Charles,
> > Thanks for the information about Turkey. I was looking for an education
> > when I
> > said "As far as i know" and you have used that as a generalization about all
> > Indians making assumptions :D . I will let it pass.
>
> "The question of secularism does not arise at all in an Islamic
> nation, so those countries can be ruled out in one go."
>
> *I* am the one making generalizations? But I will see if I can get in
> the last word by saying that I will let it pass.
>
> > If democracy is the will of the majority, then
> > pluralism should be the rule in india, not secularism. And in fact that is
> > exactly what I see around me. Pluralism in the guise of secularism. Perhaps
> > it
> > It is people who object to pluralism who have a problem?
>
> Democracy is not in and of itself sufficient to guarantee freedom. It
> is precisely to prevent "the tyranny of the majority" that we
> constitute a government of laws. This is really basic stuff, known
> since the enlightenment. Alexis de Tocqueville and John Stuart Mill
> wrote on it, though the concept was well known in ancient Greece.
Yes.
Democracy is a combination of
demos="common people" (originally "district")
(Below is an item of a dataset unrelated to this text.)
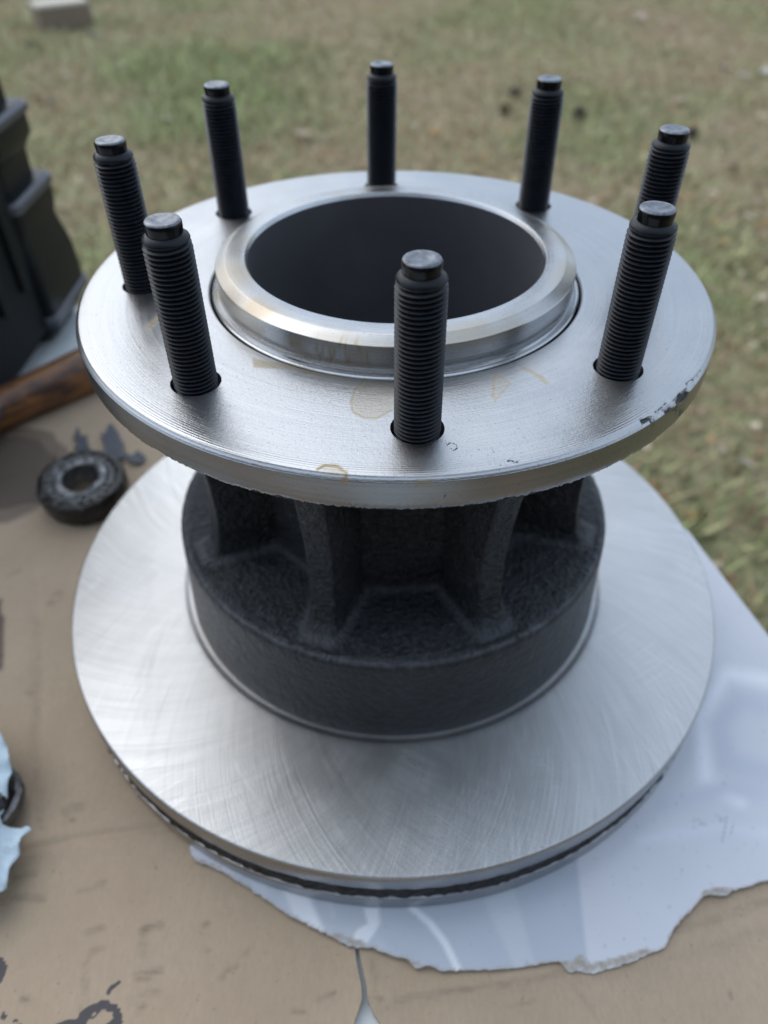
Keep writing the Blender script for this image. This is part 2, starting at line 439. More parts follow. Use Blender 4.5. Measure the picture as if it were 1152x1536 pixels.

and kratos "rule, strength".
Democracy does not by itself guarantee any rights
for the individual. To have institutionalized
protection of rights and liberties, you need some
sort of constitution.
However, even if a country gives every citizen a vote,
that does not mean it's a democracy. For example,
just as a court can have a show-trial, nations can
have a voting system that systematically prevents certain
votes from having any real meaning, frustrating them
from the expression of their collective will through
a civic process. Hence, structural disenfranchisement
and democracy are incompatible by definition.
It's important to realize that Israel is not structured to
be a government of its citizens but rather of its nationals
(i.e.: its people who also Jews). The 20% of its citizenry/people
who aren't Jewish are an officially disenfranchised class people
who cannot own or rent land in over 93% of its territory, and
are subject to many laws that are harshly discriminatory.
By choice, Israel is not a democracy; it is merely a racist
colonial apartheid state that masquerades as a democracy
from time to time, when convenient.
> The point being that a democracy deriving power from God is not
> impossible. "Dieu et mon droit" is not inherently limited to
> individuals.
Right, but if this so-called God were to decide,
(through its human emissaries, of course)
that one person or one group has nearly all the power,
and a substantial minority has none and cannot have more,
then it's no longer rule by the people -- it's rule by the
structurally empowered over the structurally disempowered,
which is a form of class structured dictatorship.